** Begin **

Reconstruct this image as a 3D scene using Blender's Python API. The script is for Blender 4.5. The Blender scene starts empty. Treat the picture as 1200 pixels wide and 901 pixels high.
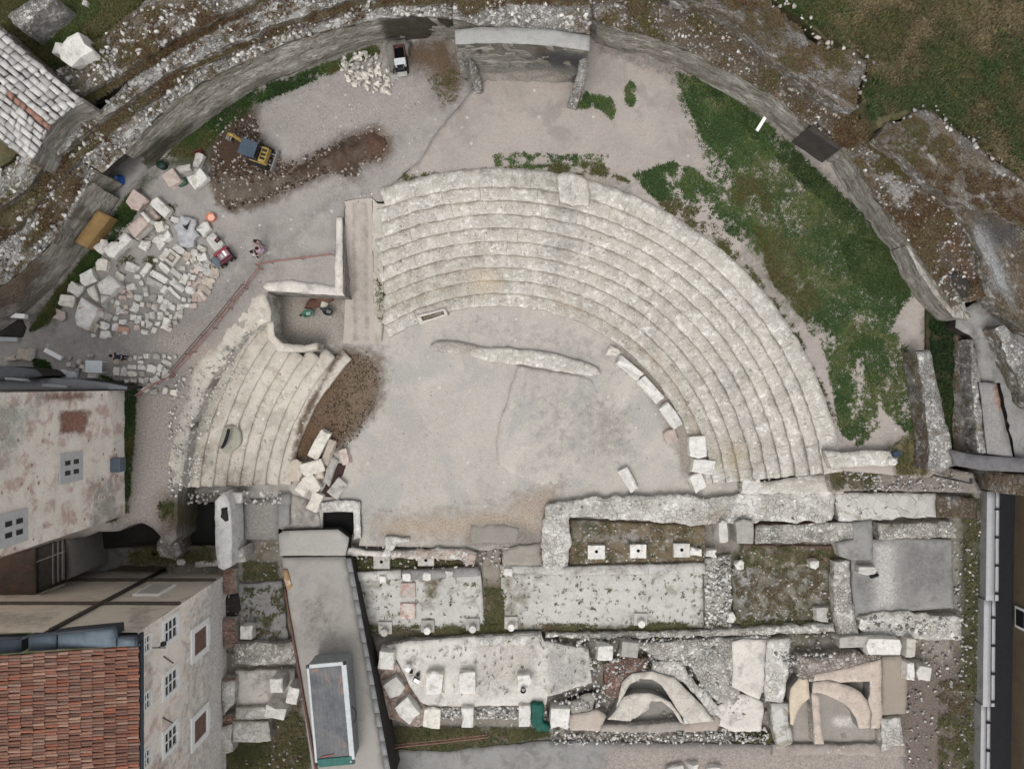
import bpy, bmesh, math, random
import numpy as np
from mathutils import Vector, Matrix, noise as mnoise
from mathutils.geometry import delaunay_2d_cdt
random.seed(7); np.random.seed(7)
SC = bpy.context.scene
COL = SC.collection
H = 56.0            # camera height above the orchestra floor, metres
S = 15.0            # plan units (1/15 m at floor level) used for the survey coordinates below

def U(px, py, z=0.0):
    """survey plan coordinate seen at height z -> world point"""
    f = (H - z) / H
    return ((px - 600.0) / S * f, (450.5 - py) / S * f, z)

# ------------------------------------------------------------------ objects
def tag(o, label=None, cat=None, group=None, kind=None):
    if label: o['label'] = label
    if cat: o['category'] = cat
    if group: o['group'] = group
    if kind: o['kind'] = kind
    return o

def obj(name, me, mat=None, parent=None):
    o = bpy.data.objects.new(name, me)
    COL.objects.link(o)
    if mat is not None:
        for m in (mat if isinstance(mat, (list, tuple)) else [mat]):
            me.materials.append(m)
    if parent: o.parent = parent
    return o

def wpar(o, parent):
    """parent a mesh that was built in world coordinates"""
    if parent:
        o.parent = parent
        o.matrix_parent_inverse = (Matrix.Translation(parent.location) @ parent.rotation_euler.to_matrix().to_4x4()).inverted()
    return o

def empty(name, loc, rz=0, label=None, cat=None, group=None):
    o = bpy.data.objects.new(name, None); COL.objects.link(o)
    o.location = loc; o.rotation_euler = (0, 0, rz); o.empty_display_size = .3
    return tag(o, label, cat, group)

def bm_obj(name, bm, mat=None, parent=None, smooth=False):
    me = bpy.data.meshes.new(name); bm.to_mesh(me); bm.free()
    if smooth:
        for p in me.polygons: p.use_smooth = True
    return obj(name, me, mat, parent)

def np_mesh(name, V, F, cols=None, smooth=False):
    me = bpy.data.meshes.new(name)
    V = np.asarray(V, dtype=np.float32); F = np.asarray(F, dtype=np.int32)
    k = F.shape[1]
    me.vertices.add(len(V)); me.vertices.foreach_set('co', V.ravel())
    me.loops.add(F.size); me.loops.foreach_set('vertex_index', F.ravel())
    me.polygons.add(len(F)); me.polygons.foreach_set('loop_start', np.arange(0, F.size, k, dtype=np.int32))
    me.polygons.foreach_set('loop_total', np.full(len(F), k, dtype=np.int32))
    if smooth: me.polygons.foreach_set('use_smooth', np.ones(len(F), dtype=bool))
    me.update(calc_edges=True)
    if cols is not None:
        a = me.color_attributes.new('tint', 'FLOAT_COLOR', 'POINT')
        a.data.foreach_set('color', np.asarray(cols, dtype=np.float32).ravel())
    return me

# ------------------------------------------------------------------ materials
class N:
    def __init__(s, name, rough=.9):
        s.m = bpy.data.materials.new(name); s.m.use_nodes = True
        s.t = s.m.node_tree; s.b = s.t.nodes['Principled BSDF']
        s.b.inputs['Roughness'].default_value = rough
        s.b.inputs['Specular IOR Level'].default_value = .25
    def n(s, typ, **kw):
        x = s.t.nodes.new(typ)
        for k, v in kw.items():
            if k.startswith('i_'): x.inputs[k[2:].replace('_', ' ')].default_value = v
            else: setattr(x, k, v)
        return x
    def l(s, a, b): s.t.links.new(a, b)
    def pos(s, scale=None):
        g = s.n('ShaderNodeNewGeometry').outputs['Position']
        if scale is None: return g
        m = s.n('ShaderNodeVectorMath', operation='MULTIPLY'); s.l(g, m.inputs[0]); m.inputs[1].default_value = scale
        return m.outputs[0]
    def noise(s, v, scale, detail=5, rough=.6, dist=0):
        x = s.n('ShaderNodeTexNoise'); x.inputs['Scale'].default_value = scale
        x.inputs['Detail'].default_value = detail; x.inputs['Roughness'].default_value = rough
        x.inputs['Distortion'].default_value = dist
        s.l(v, x.inputs['Vector']); return x.outputs[0]
    def math(s, op, a, b=None, c=None, clamp=False):
        x = s.n('ShaderNodeMath', operation=op, use_clamp=clamp)
        for i, q in enumerate((a, b, c)):
            if q is None: continue
            if isinstance(q, (int, float)): x.inputs[i].default_value = q
            else: s.l(q, x.inputs[i])
        return x.outputs[0]
    def ramp(s, f, stops, mode='LINEAR'):
        r = s.n('ShaderNodeValToRGB'); cr = r.color_ramp; cr.interpolation = mode
        while len(cr.elements) < len(stops): cr.elements.new(.5)
        for e, (p, c) in zip(cr.elements, stops):
            e.position = p; e.color = (c, c, c, 1) if isinstance(c, (int, float)) else (*c, 1)
        s.l(f, r.inputs[0]); return r.outputs[0]
    def mix(s, f, a, b, mode='MIX'):
        x = s.n('ShaderNodeMix', data_type='RGBA', blend_type=mode)
        for i, q in ((0, f), (6, a), (7, b)):
            if isinstance(q, (int, float)): x.inputs[i].default_value = q
            elif isinstance(q, tuple): x.inputs[i].default_value = (*q, 1)
            else: s.l(q, x.inputs[i])
        return x.outputs[2]
    def step(s, v, lo, hi):
        x = s.n('ShaderNodeMapRange', interpolation_type='SMOOTHSTEP'); s.l(v, x.inputs[0])
        x.inputs[1].default_value = lo; x.inputs[2].default_value = hi; return x.outputs[0]
    def vor(s, v, scale, feature='F1', rnd=1.0):
        x = s.n('ShaderNodeTexVoronoi', feature=feature); x.inputs['Scale'].default_value = scale
        x.inputs['Randomness'].default_value = rnd
        s.l(v, x.inputs['Vector']); return x
    def warp(s, v, scale, amt):
        x = s.n('ShaderNodeTexNoise'); x.inputs['Scale'].default_value = scale; s.l(v, x.inputs['Vector'])
        a = s.n('ShaderNodeVectorMath', operation='SUBTRACT'); s.l(x.outputs[1], a.inputs[0]); a.inputs[1].default_value = (.5, .5, .5)
        b = s.n('ShaderNodeVectorMath', operation='MULTIPLY_ADD'); s.l(a.outputs[0], b.inputs[0])
        b.inputs[1].default_value = (amt,) * 3; s.l(v, b.inputs[2]); return b.outputs[0]
    def tint(s, base, v):
        a = s.n('ShaderNodeAttribute', attribute_name='tint')
        k = s.noise(v, 1.6, 6, .72)
        f = s.math('MULTIPLY_ADD', s.math('SUBTRACT', k, .5), 1.25, a.outputs['Alpha'])
        f = s.step(f, .18, .82)
        f = s.math('MULTIPLY', f, s.math('GREATER_THAN', a.outputs['Alpha'], .02))
        fine = s.noise(v, 7, 4, .7)
        tc = s.mix(s.ramp(fine, [(.3, .0), (.7, 1.)]), s.mix(.35, a.outputs['Color'], (0.0, 0.0, 0.0)), s.mix(1., a.outputs['Color'], (1.5, 1.45, 1.4), 'MULTIPLY'))
        return s.mix(f, base, tc)
    def end(s, col, height=None, strength=.4, dist=.05):
        if isinstance(col, tuple): s.b.inputs['Base Color'].default_value = (*col, 1)
        else: s.l(col, s.b.inputs['Base Color'])
        if height is not None:
            b = s.n('ShaderNodeBump'); b.inputs['Strength'].default_value = strength; b.inputs['Distance'].default_value = dist
            s.l(height, b.inputs['Height']); s.l(b.outputs[0], s.b.inputs['Normal'])
        return s.m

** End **

Brief | Starting at the top of the listing above, reproduce each line up to and including the one with "survey coordinates below"; omit the pictures.

Exercise output |
Reconstruct this image as a 3D scene using Blender's Python API. The script is for Blender 4.5. The Blender scene starts empty. Treat the picture as 1200 pixels wide and 901 pixels high.
import bpy, bmesh, math, random
import numpy as np
from mathutils import Vector, Matrix, noise as mnoise
from mathutils.geometry import delaunay_2d_cdt
random.seed(7); np.random.seed(7)
SC = bpy.context.scene
COL = SC.collection
H = 56.0            # camera height above the orchestra floor, metres
S = 15.0            # plan units (1/15 m at floor level) used for the survey coordinates below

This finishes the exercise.